• _Dataset entries_:

---*---

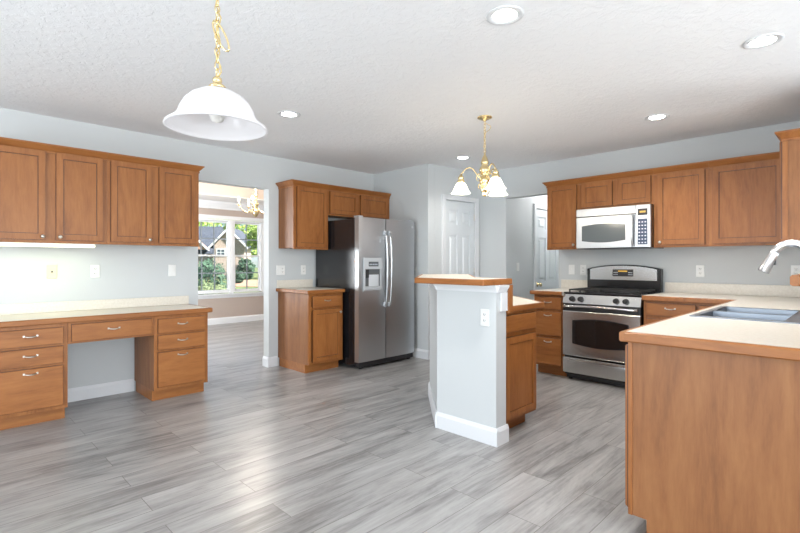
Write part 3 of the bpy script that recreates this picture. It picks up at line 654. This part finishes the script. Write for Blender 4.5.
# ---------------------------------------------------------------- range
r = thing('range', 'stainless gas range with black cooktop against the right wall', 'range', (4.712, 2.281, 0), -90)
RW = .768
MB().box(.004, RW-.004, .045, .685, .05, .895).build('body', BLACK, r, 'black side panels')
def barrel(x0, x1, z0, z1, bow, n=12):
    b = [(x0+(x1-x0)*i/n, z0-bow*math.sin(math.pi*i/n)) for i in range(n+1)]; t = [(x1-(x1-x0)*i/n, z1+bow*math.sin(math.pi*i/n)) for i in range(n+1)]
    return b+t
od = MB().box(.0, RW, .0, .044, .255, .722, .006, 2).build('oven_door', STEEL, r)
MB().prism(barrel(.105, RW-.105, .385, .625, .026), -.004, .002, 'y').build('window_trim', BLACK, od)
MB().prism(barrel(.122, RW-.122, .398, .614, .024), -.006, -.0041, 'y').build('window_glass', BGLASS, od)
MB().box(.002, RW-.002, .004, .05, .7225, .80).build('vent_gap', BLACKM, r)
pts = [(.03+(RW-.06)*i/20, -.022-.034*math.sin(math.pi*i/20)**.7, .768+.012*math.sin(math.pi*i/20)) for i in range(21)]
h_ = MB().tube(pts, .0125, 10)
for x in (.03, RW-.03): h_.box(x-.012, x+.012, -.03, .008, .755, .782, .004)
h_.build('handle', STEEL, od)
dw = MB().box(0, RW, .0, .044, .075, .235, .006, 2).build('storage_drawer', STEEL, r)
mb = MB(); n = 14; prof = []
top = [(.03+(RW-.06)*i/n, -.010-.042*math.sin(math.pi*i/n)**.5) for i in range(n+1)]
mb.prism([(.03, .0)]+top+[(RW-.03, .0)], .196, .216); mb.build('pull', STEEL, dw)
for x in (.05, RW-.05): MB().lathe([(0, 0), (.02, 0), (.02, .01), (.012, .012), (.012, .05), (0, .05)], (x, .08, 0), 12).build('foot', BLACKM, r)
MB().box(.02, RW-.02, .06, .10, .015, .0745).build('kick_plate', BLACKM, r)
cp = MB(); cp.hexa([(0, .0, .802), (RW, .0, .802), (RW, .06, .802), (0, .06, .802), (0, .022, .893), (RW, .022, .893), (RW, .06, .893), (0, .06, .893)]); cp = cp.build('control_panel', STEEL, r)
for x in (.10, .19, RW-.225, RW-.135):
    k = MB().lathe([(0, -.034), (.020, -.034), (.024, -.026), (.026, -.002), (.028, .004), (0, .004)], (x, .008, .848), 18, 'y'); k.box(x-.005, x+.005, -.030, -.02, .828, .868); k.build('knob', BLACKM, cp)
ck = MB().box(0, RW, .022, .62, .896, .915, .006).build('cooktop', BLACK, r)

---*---

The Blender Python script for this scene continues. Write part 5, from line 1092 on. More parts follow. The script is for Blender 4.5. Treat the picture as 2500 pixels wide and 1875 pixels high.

---*---

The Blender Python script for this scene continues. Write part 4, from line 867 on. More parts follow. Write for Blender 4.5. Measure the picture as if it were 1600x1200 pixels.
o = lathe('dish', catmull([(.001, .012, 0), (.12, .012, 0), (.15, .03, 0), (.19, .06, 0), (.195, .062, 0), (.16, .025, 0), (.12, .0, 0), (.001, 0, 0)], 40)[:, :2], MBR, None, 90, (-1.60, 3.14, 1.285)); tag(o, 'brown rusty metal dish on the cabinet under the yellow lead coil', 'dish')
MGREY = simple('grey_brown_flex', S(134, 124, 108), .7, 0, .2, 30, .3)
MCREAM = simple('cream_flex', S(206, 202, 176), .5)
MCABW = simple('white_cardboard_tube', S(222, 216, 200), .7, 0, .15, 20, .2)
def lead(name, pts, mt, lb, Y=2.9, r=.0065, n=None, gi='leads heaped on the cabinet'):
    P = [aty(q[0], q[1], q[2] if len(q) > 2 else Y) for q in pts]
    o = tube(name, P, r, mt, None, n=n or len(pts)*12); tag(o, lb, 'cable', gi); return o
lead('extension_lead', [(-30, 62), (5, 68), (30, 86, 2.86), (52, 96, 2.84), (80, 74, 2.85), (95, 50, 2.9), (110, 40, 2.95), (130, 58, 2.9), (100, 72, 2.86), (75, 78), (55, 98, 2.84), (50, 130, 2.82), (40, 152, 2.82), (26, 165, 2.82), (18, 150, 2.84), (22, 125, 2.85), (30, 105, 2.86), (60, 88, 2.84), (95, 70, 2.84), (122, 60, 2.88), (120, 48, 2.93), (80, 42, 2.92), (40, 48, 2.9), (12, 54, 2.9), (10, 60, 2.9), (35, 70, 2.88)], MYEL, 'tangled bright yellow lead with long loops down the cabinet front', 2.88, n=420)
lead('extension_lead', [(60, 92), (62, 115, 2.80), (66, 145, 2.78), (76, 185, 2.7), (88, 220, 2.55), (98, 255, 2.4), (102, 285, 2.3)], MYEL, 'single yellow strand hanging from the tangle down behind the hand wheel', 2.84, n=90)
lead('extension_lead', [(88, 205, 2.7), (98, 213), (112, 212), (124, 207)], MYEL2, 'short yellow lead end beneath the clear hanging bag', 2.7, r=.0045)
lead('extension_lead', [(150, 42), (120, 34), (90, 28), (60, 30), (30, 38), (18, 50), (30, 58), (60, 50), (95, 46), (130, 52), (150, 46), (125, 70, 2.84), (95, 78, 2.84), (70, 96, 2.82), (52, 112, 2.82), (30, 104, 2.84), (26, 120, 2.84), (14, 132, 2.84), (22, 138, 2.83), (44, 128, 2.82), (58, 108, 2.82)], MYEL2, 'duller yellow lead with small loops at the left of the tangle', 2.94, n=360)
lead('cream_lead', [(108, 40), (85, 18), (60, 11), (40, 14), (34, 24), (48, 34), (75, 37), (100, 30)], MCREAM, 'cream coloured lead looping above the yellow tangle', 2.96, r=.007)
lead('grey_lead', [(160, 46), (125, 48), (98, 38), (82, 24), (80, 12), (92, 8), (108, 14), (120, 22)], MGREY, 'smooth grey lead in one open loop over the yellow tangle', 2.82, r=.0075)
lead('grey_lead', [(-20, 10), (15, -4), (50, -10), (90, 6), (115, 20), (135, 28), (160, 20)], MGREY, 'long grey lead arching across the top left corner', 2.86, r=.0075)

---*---

• _Exercise requirements_:
Go through the material above and copy each line that has the word "Blender".

• _Answer for this exercise_:
Write part 3 of the bpy script that recreates this picture. It picks up at line 654. This part finishes the script. Write for Blender 4.5.
The Blender Python script for this scene continues. Write part 5, from line 1092 on. More parts follow. The script is for Blender 4.5. Treat the picture as 2500 pixels wide and 1875 pixels high.
The Blender Python script for this scene continues. Write part 4, from line 867 on. More parts follow. Write for Blender 4.5. Measure the picture as if it were 1600x1200 pixels.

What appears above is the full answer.